Task statement
Return the lines that follow, exactly as they appear, from the first through the one containing "C = scn.collection"; no pictures are to be included.

+ + + + +

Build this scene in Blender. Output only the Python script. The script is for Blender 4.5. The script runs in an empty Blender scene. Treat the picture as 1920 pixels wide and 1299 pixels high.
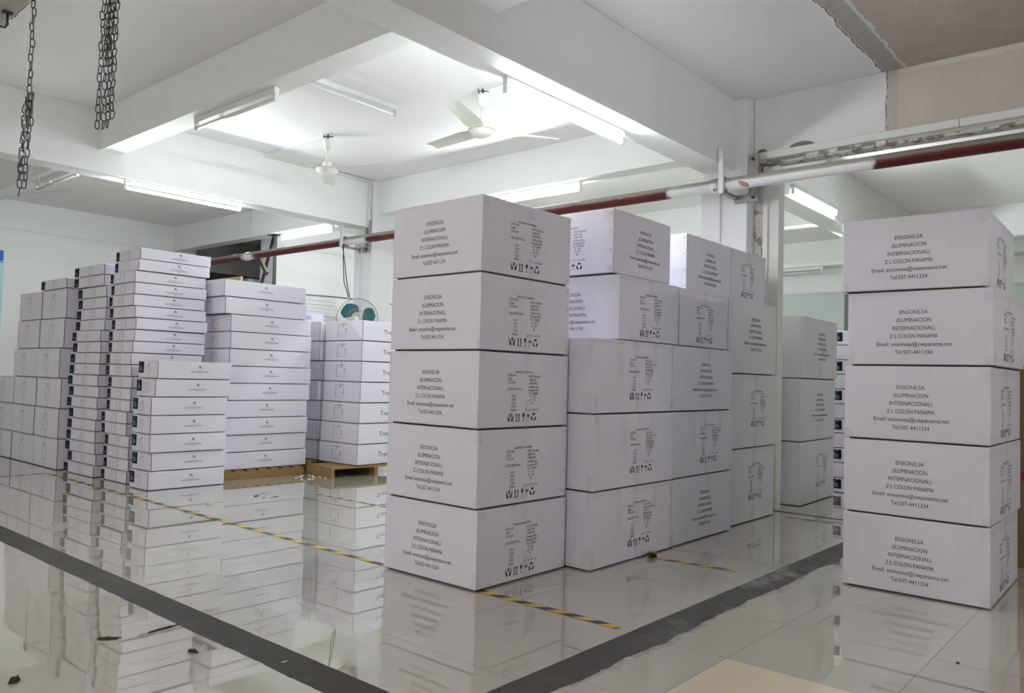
import bpy, bmesh, math, random
from mathutils import Vector, Matrix

random.seed(7)
scn = bpy.context.scene
C = scn.collection

# ------------------------------------------------------------------ camera, world, exposure
cam_d = bpy.data.cameras.new('camera')
cam = bpy.data.objects.new('camera', cam_d)
C.objects.link(cam)
cam_d.sensor_width = 36.0
cam_d.lens = 1474.57 / 1920.0 * 36.0
cam_d.clip_start = 0.05
cam_d.clip_end = 200
yaw, pit, roll = math.radians(40.774), math.radians(2.266), math.radians(1.521)
fw = Vector((math.cos(yaw) * math.cos(pit), math.sin(yaw) * math.cos(pit), math.sin(pit)))
rt = Vector((math.sin(yaw), -math.cos(yaw), 0))
up = rt.cross(fw)
r2 = rt * math.cos(roll) + up * math.sin(roll)
u2 = -rt * math.sin(roll) + up * math.cos(roll)
M = Matrix((r2, u2, -fw)).transposed().to_4x4()
M.translation = Vector((0, 0, 1.08))
cam.matrix_world = M
scn.camera = cam

w = bpy.data.worlds.new('world')
scn.world = w
w.use_nodes = True
w.node_tree.nodes['Background'].inputs[0].default_value = (0.75, 0.78, 0.8, 1)
w.node_tree.nodes['Background'].inputs[1].default_value = 0.15

scn.view_settings.view_transform = 'Standard'
scn.view_settings.look = 'None'
scn.view_settings.exposure = 2.1
scn.view_settings.gamma = 1.0
scn.view_settings.use_curve_mapping = False
scn.cycles.diffuse_bounces = 6
scn.cycles.max_bounces = 12
scn.cycles.sample_clamp_indirect = 6.0

TUBE_POWER = 51.0

# ------------------------------------------------------------------ materials
class NT:
    def __init__(self, name):
        self.m = bpy.data.materials.new(name)
        self.m.use_nodes = True
        self.t = self.m.node_tree
        self.t.nodes.clear()
        self.out = self.n('ShaderNodeOutputMaterial')
    def n(self, typ, **kw):
        nd = self.t.nodes.new(typ)
        for k, v in kw.items():
            setattr(nd, k, v)
        return nd
    def l(self, a, b):
        self.t.links.new(a, b)
    def val(self, sock, v):
        if isinstance(v, (int, float, tuple, list)):
            if isinstance(v, (tuple, list)) and len(v) == 3 and sock.type == 'RGBA':
                v = tuple(v) + (1,)
            sock.default_value = v
        else:
            self.l(v, sock)
    def math(self, op, a, b=None, c=None, clamp=False):
        nd = self.n('ShaderNodeMath', operation=op, use_clamp=clamp)
        self.val(nd.inputs[0], a)
        if b is not None: self.val(nd.inputs[1], b)
        if c is not None: self.val(nd.inputs[2], c)
        return nd.outputs[0]
    def mix(self, f, a, b):
        nd = self.n('ShaderNodeMix', data_type='RGBA')
        self.val(nd.inputs[0], f)
        self.val(nd.inputs[6], a)
        self.val(nd.inputs[7], b)
        return nd.outputs[2]
    def noise(self, vec, scale, detail=3, rough=0.5, out='Fac'):
        nd = self.n('ShaderNodeTexNoise')
        if vec is not None: self.l(vec, nd.inputs['Vector'])
        nd.inputs['Scale'].default_value = scale
        nd.inputs['Detail'].default_value = detail
        nd.inputs['Roughness'].default_value = rough
        return nd.outputs[out]
    def pos(self, obj=False):
        if obj:
            return self.n('ShaderNodeTexCoord').outputs['Object']
        return self.n('ShaderNodeNewGeometry').outputs['Position']
    def xyz(self, v):
        s = self.n('ShaderNodeSeparateXYZ')
        self.l(v, s.inputs[0])
        return s.outputs
    def bsdf(self, col, rough=0.5, spec=0.5, metal=0.0, bump=None, bstr=0.1, bdist=0.01, **kw):
        b = self.n('ShaderNodeBsdfPrincipled')
        self.val(b.inputs['Base Color'], col)
        self.val(b.inputs['Roughness'], rough)
        self.val(b.inputs['Metallic'], metal)
        self.val(b.inputs['Specular IOR Level'], spec)
        for k, v in kw.items():
            self.val(b.inputs[k.replace('_', ' ')], v)
        if bump is not None:
            bn = self.n('ShaderNodeBump')
            bn.inputs['Strength'].default_value = bstr
            bn.inputs['Distance'].default_value = bdist
            self.l(bump, bn.inputs['Height'])
            self.l(bn.outputs[0], b.inputs['Normal'])
        self.l(b.outputs[0], self.out.inputs[0])
        return b
    def smooth(self, x, lo, hi):
        nd = self.n('ShaderNodeMapRange', interpolation_type='SMOOTHSTEP')
        self.val(nd.inputs[0], x)
        nd.inputs[1].default_value = lo
        nd.inputs[2].default_value = hi
        return nd.outputs[0]

def simple(name, col, rough=0.5, spec=0.5, metal=0.0, noise=0.0, nscale=8.0, bump=0.0):
    t = NT(name)
    if noise or bump:
        f = t.noise(t.pos(True), nscale, 4)
        c = t.mix(f, tuple(max(0, x * (1 - noise)) for x in col), tuple(min(1, x * (1 + noise)) for x in col))
        t.bsdf(c, rough, spec, metal, bump=f if bump else None, bstr=bump)
    else:
        t.bsdf(col, rough, spec, metal)
    return t.m

MAT = {}
MAT['ink'] = simple('black_print_ink', (0.05, 0.05, 0.055), 0.6, 0.3)
MAT['grey_ink'] = simple('faded_grey_print_ink', (0.20, 0.20, 0.22), 0.6, 0.3)
MAT['blue_ink'] = simple('blue_print_ink', (0.02, 0.03, 0.55), 0.6, 0.3)
MAT['staple'] = simple('rusty_staple_metal', (0.36, 0.17, 0.14), 0.5, 0.5, 0.3)
MAT['label'] = simple('navy_black_label', (0.008, 0.009, 0.02), 0.6, 0.15)
MAT['label_ink'] = simple('pale_blue_label_line', (0.45, 0.6, 0.85), 0.5, 0.4)
MAT['edge'] = simple('seam_shade_cardboard', (0.10, 0.08, 0.055), 0.8, 0.2, noise=0.25, nscale=60)  # board brown kept dark so the seams between cartons look shaded
MAT['white_metal'] = simple('white_enamelled_metal', (0.78, 0.79, 0.77), 0.35, 0.5, noise=0.05, nscale=5)
MAT['white_plastic'] = simple('white_plastic', (0.75, 0.76, 0.75), 0.4, 0.5)
MAT['fan_paint'] = simple('old_cream_fan_paint', (0.74, 0.75, 0.70), 0.35, 0.5, noise=0.06, nscale=9)
MAT['steel'] = simple('dark_galvanised_steel', (0.085, 0.085, 0.09), 0.35, 0.5, 0.9, noise=0.3, nscale=30)
MAT['grey_steel'] = simple('worn_grey_steel', (0.34, 0.34, 0.33), 0.5, 0.5, 0.5, noise=0.4, nscale=25)
MAT['dark'] = simple('black_rubber', (0.02, 0.02, 0.022), 0.6, 0.3)
MAT['teal'] = simple('teal_fan_blade_plastic', (0.01, 0.21, 0.24), 0.25, 0.5)
MAT['wire'] = simple('grey_cage_wire', (0.38, 0.38, 0.36), 0.35, 0.5, 0.6)
MAT['cable'] = simple('dark_green_cable', (0.035, 0.05, 0.04), 0.5, 0.4)
MAT['cable_w'] = simple('pale_cable', (0.6, 0.6, 0.52), 0.5, 0.4)
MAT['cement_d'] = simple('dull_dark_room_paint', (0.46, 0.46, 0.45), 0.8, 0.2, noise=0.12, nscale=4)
MAT['brown_card'] = simple('brown_kraft_cardboard', (0.20, 0.125, 0.06), 0.75, 0.25, noise=0.12, nscale=12)
MAT['red_band'] = simple('red_printed_band', (0.30, 0.01, 0.03), 0.5, 0.4)
MAT['ply'] = simple('pale_plywood', (0.62, 0.5, 0.30), 0.6, 0.3, noise=0.18, nscale=6)
MAT['foam'] = simple('white_foam_board', (0.86, 0.87, 0.86), 0.7, 0.2, noise=0.03, nscale=20)
MAT['cabinet'] = simple('blue_grey_cabinet_enamel', (0.17, 0.21, 0.23), 0.4, 0.5, noise=0.1, nscale=9)
MAT['blue'] = simple('blue_poster_print', (0.0, 0.12, 0.55), 0.35, 0.5)
MAT['cyan'] = simple('pale_cyan_poster_print', (0.45, 0.72, 0.78), 0.35, 0.5)
MAT['dirt'] = simple('dried_mud_scrap', (0.055, 0.042, 0.03), 0.85, 0.2, noise=0.5, nscale=60)
MAT['paper'] = simple('torn_paper_scrap', (0.5, 0.48, 0.42), 0.7, 0.2, noise=0.3, nscale=50)
MAT['chalk'] = simple('dark_grey_board', (0.18, 0.19, 0.18), 0.6, 0.3)

def carton_mat(name, col):
    t = NT(name)
    p = t.pos(True)
    x, y, z = t.xyz(p)
    n1 = t.noise(p, 2.5, 3)
    c = t.mix(n1, tuple(v * 0.965 for v in col), tuple(min(1, v * 1.03) for v in col))
    wv = t.n('ShaderNodeTexWave', wave_type='BANDS', bands_direction='DIAGONAL')
    t.l(p, wv.inputs['Vector'])
    h = t.math('SINE', t.math('MULTIPLY', t.math('ADD', x, y), 900.0))
    n2 = t.noise(p, 3.0, 2)
    hh = t.math('ADD', t.math('MULTIPLY', h, 0.02), t.math('MULTIPLY', n2, 1.0))
    t.bsdf(c, 0.42, 0.35, bump=hh, bstr=0.25, bdist=0.01)
    return t.m
MAT['carton'] = carton_mat('white_coated_cardboard', (0.745, 0.73, 0.81))
MAT['carton2'] = carton_mat('white_corrugated_cardboard', (0.73, 0.715, 0.765))

def tape_mat():
    t = NT('clear_packing_tape')
    p = t.pos(True)
    n = t.noise(p, 45, 4, 0.6)
    b = t.bsdf((0.93, 0.86, 0.78), 0.14, 0.8, bump=n, bstr=0.6, bdist=0.01)
    tr = t.n('ShaderNodeBsdfTransparent')
    mx = t.n('ShaderNodeMixShader')
    mx.inputs[0].default_value = 0.15
    t.l(tr.outputs[0], mx.inputs[1]); t.l(b.outputs[0], mx.inputs[2])
    t.l(mx.outputs[0], t.out.inputs[0])
    return t.m
MAT['tape'] = tape_mat()

def wrap_mat():
    t = NT('clear_plastic_film')
    p = t.pos(True)
    n = t.noise(p, 40, 4, 0.7)
    b = t.bsdf((0.8, 0.8, 0.8), 0.08, 0.9, bump=n, bstr=1.0, bdist=0.02)
    tr = t.n('ShaderNodeBsdfTransparent')
    mx = t.n('ShaderNodeMixShader')
    mx.inputs[0].default_value = 0.35
    t.l(tr.outputs[0], mx.inputs[1]); t.l(b.outputs[0], mx.inputs[2])
    t.l(mx.outputs[0], t.out.inputs[0])
    return t.m
MAT['film'] = wrap_mat()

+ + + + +

Problem solution
Build this scene in Blender. Output only the Python script. The script is for Blender 4.5. The script runs in an empty Blender scene. Treat the picture as 1920 pixels wide and 1299 pixels high.
import bpy, bmesh, math, random
from mathutils import Vector, Matrix

random.seed(7)
scn = bpy.context.scene
C = scn.collection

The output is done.